There are a few different groupings of communication style, which have
thier own semantics and uses. (note these may or may not be terms made
up by me, but the ideas are solid, i just don't want to hunt down
references)

1. one-to-one: this is the boring case, in which a sends a message to
b.
2. one-to-many: i push out a message, and anyone listening gets it.
(broadcast/multicast are minor variations on the theme)
3. many-to-one: A gets messages from B,C,D etc as they arrive in the
queue, the key is that the reciever gets them all in the same place.
4. many-to-many:  A message from A,B,C, or D goes to all the rest.
Like in a walkie talkie system :)
5. one-to-ANY: a message from A gets to B xor C xor D, and it doesnt
matter which.

For all of these it is trivial to transform one to the other. (for
example everything above has been implemented in tcp, which is
inherently one-to-one), however that doesn't make it good to do so.
The important thing tho is that 1-4 above are all degenerate cases of
4 (conversely built up from 1), so they can be mixed and matched with
just a few changes/abstractions.  To use 5 to get the others, you have
to set up a one-to-one system, and then build on top of that,
requiring 2 transforms. This can start to get expensive.

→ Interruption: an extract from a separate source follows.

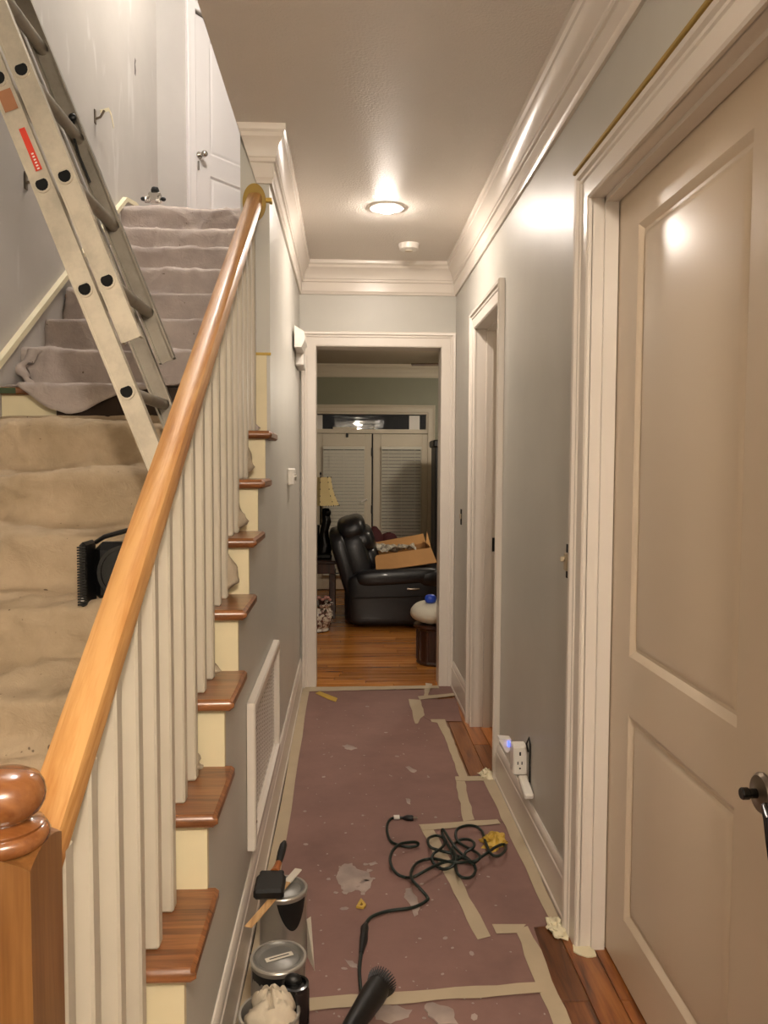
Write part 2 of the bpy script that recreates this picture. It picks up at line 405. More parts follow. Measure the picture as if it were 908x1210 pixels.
# ------------------------------------------------------------------ mouldings
CROWN = [(0,-.190),(.010,-.190),(.012,-.180),(.017,-.172),(.017,-.122),(.024,-.118),(.024,-.106),(.028,-.102),(.031,-.085),(.038,-.064),(.049,-.048),(.055,-.042),(.055,-.028),(.062,-.020),(.064,-.012),(.064,0),(0,0)]
def crown(name, path, z, label, prof=CROWN, mat=None):
    return struct(name, MB().sweep([(a,b,z) for a,b in path], prof, (0,0,1)), mat or M_trim, label, 'crown moulding', 25)
cw = crown('trim_1', [(XR,-1.68),(XR,YE),(XL,YE),(XL,2.95),(-.388,2.95)], ZC, 'white stepped crown moulding round the hall ceiling')
n_ = len(CROWN)
for v_ in list(cw.data.vertices)[-n_:]: v_.co.x += min(.19,(ZC-(v_.co.z+cw.location.z)))/.19*.062
crown('trim_2', [(2.3,YF),(-2.0,YF)], ZCF, 'crown moulding above the French doors', [(a,b*.72) for a,b in CROWN], M_trimflat)
CAS = [(0,0),(0,.011),(.006,.015),(.052,.015),(.057,.019),(.065,.019),(.072,.026),(.083,.028),(.088,.023),(.088,0)]
def casing(name, pts, normal, mat, label, prof=CAS):
    # pts run so that normal x direction points away from the opening
    return struct(name, MB().sweep(pts, prof, normal), mat, label, 'door casing', 25)
def flip(pr): return [(-u,v) for u,v in pr]
casing('trim_3', [(E0,YE,0),(E0,YE,EZ),(E1,YE,EZ),(E1,YE,0)], (0,-1,0), M_trim, 'white casing round the opening at the end of the hall', CAS)
casing('trim_4', [(XR,D1[0],0),(XR,D1[0],D1[2]),(XR,D1[1],D1[2]),(XR,D1[1],0)], (-1,0,0), M_trim, 'white casing round the large cream door', flip(CAS))
casing('trim_5', [(XR,D2[0],0),(XR,D2[0],D2[2]),(XR,D2[1],D2[2]),(XR,D2[1],0)], (-1,0,0), M_trim, 'white casing round the second open doorway', flip(CAS))
# jambs
struct('trim_6', MB().box(E0-.015,E0,YE-.002,YE+.13,0,EZ+.015).box(E1,E1+.015,YE-.002,YE+.13,0,EZ+.015).box(E0,E1,YE-.002,YE+.13,EZ,EZ+.015), M_trim, 'white jamb lining the end opening', 'door jamb', 0)
def jamb(name, D, stop, label):
    mb = MB()
    mb.box(XR-.002,XR+.125,D[0]-.02,D[0],0,D[2]+.02).box(XR-.002,XR+.125,D[1],D[1]+.02,0,D[2]+.02).box(XR-.002,XR+.125,D[0],D[1],D[2],D[2]+.02)
    a,b = stop
    mb.box(a,b,D[0],D[0]+.012,0,D[2]).box(a,b,D[1]-.012,D[1],0,D[2]).box(a,b,D[0],D[1],D[2]-.012,D[2])
    return struct(name, mb, M_trim, label, 'door jamb', 0)
jamb('trim_7', D1, (XR+.03,XR+.066), 'white jamb and stop of the large cream door')
j2 = jamb('trim_8', D2, (XR+.05,XR+.085), 'white jamb and stop of the second doorway')
obj('strike_plate', MB().box(XR+.09,XR+.118,D2[1]-.003,D2[1]+.001,.91,.98,.001), M_blackg, j2)
BASE = [(0,0),(.018,0),(.018,.016),(.014,.020),(.014,.125),(.011,.130),(.012,.142),(.007,.156),(.004,.160),(0,.160)]
def base(name, path, label): return struct(name, MB().sweep(path, BASE, (0,0,1)), M_trim, label, 'baseboard', 25)
base('baseboard_right', [(XR,D1[1]+.089,0),(XR,D2[0]-.089,0)], 'white baseboard between the two doors on the right wall')
base('baseboard_right_far', [(XR,D2[1]+.089,0),(XR,YE,0)], 'short white baseboard between the second doorway and the end wall')
base('baseboard_right_near', [(XR,-1.6,0),(XR,D1[0]-.089,0)], 'white baseboard on the right wall next to the viewer')
struct('baseboard_left', MB().sweep([(XL,YE,0),(XL,.74,0)], [(u,v*1.12) for u,v in BASE], (0,0,1)), M_trim, 'white baseboard along the foot of the left hall wall', 'baseboard', 25)
base('baseboard_far', [(2.3,YF,0),(.96,YF,0)], 'baseboard on the far room wall')
# stair skirt board along the stairwell wall, with a ledge cap
sk0, sk1 = 1.741-3.013*.668, .668
yt = 4.67
poly = [(.3,-.01+.0),(.3,sk0+sk1*.3),(yt,sk0+sk1*yt),(yt+.20,ZU+.13),(5.5,ZU+.13),(5.5,ZU-.2),(yt-.1,ZU-.4),(.9,-.01)]
struct('trim_9', MB().prism(poly,'X',XS,XS+.012), M_wall2, 'grey skirt board between the stairs and the stairwell wall', 'skirt board', 0)
t9 = struct('trim_10', MB().sweep([(XS+.012,.3,sk0+sk1*.3),(XS+.012,yt,sk0+sk1*yt),(XS+.012,yt+.20,ZU+.13),(XS+.012,5.5,ZU+.13)], [(-.012,-.012),(-.012,.012),(.012,.012),(.012,-.012)], (1,0,0)), M_tapep, 'cream cap strip along the top of the stair skirt board', 'trim')
tag(obj('masking_tape', MB().sweep([(XS+.0125,.3,sk0+sk1*.3-.014),(XS+.0125,yt-.01,sk0+sk1*(yt-.01)-.014)], [(-.009,0),(-.009,.0015),(.009,.0015),(.009,0)], (1,0,0)), M_yel), 'long yellow tape line below the cream cap of the stair skirt', 'tape')

# ------------------------------------------------------------------ doors
def panel_ring(mb, P, rings):
    """P(u,v,d): map; rings: list of (u0,u1,v0,v1,depth), outermost first, last is filled"""
    vs = []; fs = []
    for (u0,u1,v0,v1,d) in rings: vs += [P(u0,v0,d),P(u1,v0,d),P(u1,v1,d),P(u0,v1,d)]
    for i in range(len(rings)-1):
        for k in range(4): l = (k+1)%4; fs.append((i*4+k,i*4+l,i*4+4+l,i*4+4+k))
    n = (len(rings)-1)*4; fs.append((n,n+1,n+2,n+3)); mb.add(vs, fs)
def moulded(u0,u1,v0,v1):
    r = [(0,0),(.006,.003),(.016,.011),(.024,.011),(.034,.006),(.044,.004)]
    return [(u0+o,u1-o,v0+o,v1-o,-d) for o,d in r]
def door_face(P, w, h, panels, th):
    """slab of stiles and rails around rectangular holes"""
    mb = MB(); us = sorted({0,w}|{p[0] for p in panels}|{p[1] for p in panels}); vs = sorted({0,h}|{p[2] for p in panels}|{p[3] for p in panels})
    for a,b in zip(us,us[1:]):
        for c,d in zip(vs,vs[1:]):
            if any(p[0]<=a and b<=p[1] and p[2]<=c and d<=p[3] for p in panels): continue
            mb.add([P(a,c,0),P(b,c,0),P(b,d,0),P(a,d,0)], [(0,1,2,3)])
    for (a,c),(b,d) in [((0,0),(w,0)),((w,0),(w,h)),((w,h),(0,h)),((0,h),(0,0))]: mb.add([P(a,c,0),P(b,d,0),P(b,d,-th),P(a,c,-th)], [(0,1,2,3)])
    mb.add([P(0,0,-th),P(w,0,-th),P(w,h,-th),P(0,h,-th)], [(0,1,2,3)])
    return mb
XD = .72
P1 = lambda u,v,d: (XD-d, D1[1]-.003-u, .008+v)
W1, H1 = D1[1]-D1[0]-.006, D1[2]-.012
pan1 = [(.145,.705,.158,.700),(.145,.705,.850,1.932)]
d1 = struct('door_1', door_face(P1, W1, H1, pan1, .035), M_door, 'large closed cream two panel door at right foreground', 'door', 25)
for p in pan1:
    mb = MB(); panel_ring(mb, P1, moulded(*p)); obj('door_panel', mb, M_door, d1, 25)
hy, hz = 1.310, .777
h = obj('door_handle', MB().lathe((XD,hy,hz), [(.036,0),(.036,-.004),(.031,-.010),(.014,-.012),(.0125,-.013)], 28, 'X'), M_nickel, d1)
obj('handle_stem', MB().lathe((XD-.012,hy+.002,hz), [(.0085,0),(.0085,-.014),(.0105,-.016),(.0105,-.026),(.009,-.028)], 20, 'X'), M_blackg, h)
obj('handle_lever', MB().tube([(XD-.012,hy-.030,hz-.01),(XD-.020,hy-.062,hz-.018),(XD-.022,hy-.072,hz-.05),(XD-.020,hy-.076,hz-.10)], [.009,.013,.012,.008], 10), M_blackg, h)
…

They all also have different use cases. I personally am a big fan of
lots of separate tools for different functions (this is why i hate
memcache based queues). The point I'm trying to  make is, beanstalk
does some things very well. It could do the others also, but why not
use a hammer for the nails, and screwdriver for the screws? A lot of
messaging systems are very much set up for the 1-4 cases. They do a
great job. Beanstalk is really set up for the 5 case. This isn't bad,
nor does it mean that they can't be used in place of each other.

Another thing to address here is persistance. It is nice, but computer
people (actually anyone with the engineering mindset...) get hung up
on the concept of guarantee. There are many cases where persistence at
the message server is the right answer, but there are many cases where
it is the lazy (sort of wrong) and wrong answer.  The best example is
the 0mq guys. Their message system has no store and forward concept.
heck, if you are not connected to the right channel when a message is
sent, you will never get it. In their world (finance) this is
desirable, since the stock price 100 ms ago can lose you a lot of
money now.  I've frequently had disccusions like this before:

me "use brand X non-persistant queue"
them "omg! no persistence, it's evil"
me "does your problem need persistence for real?"
them "oh... uh.. actually no"

Basically persistence is frequently an assumed need that goes
unexamined in many cases. (of course if persistence is actually
needed, the above doesn't apply... I'm not knocking the concept).

In short, all of this is just a long-winded expansion on my earlier
reply to Keith (about my co-worker and I deciding they should have
included bonjur/zeroconf and D-BUS to the list).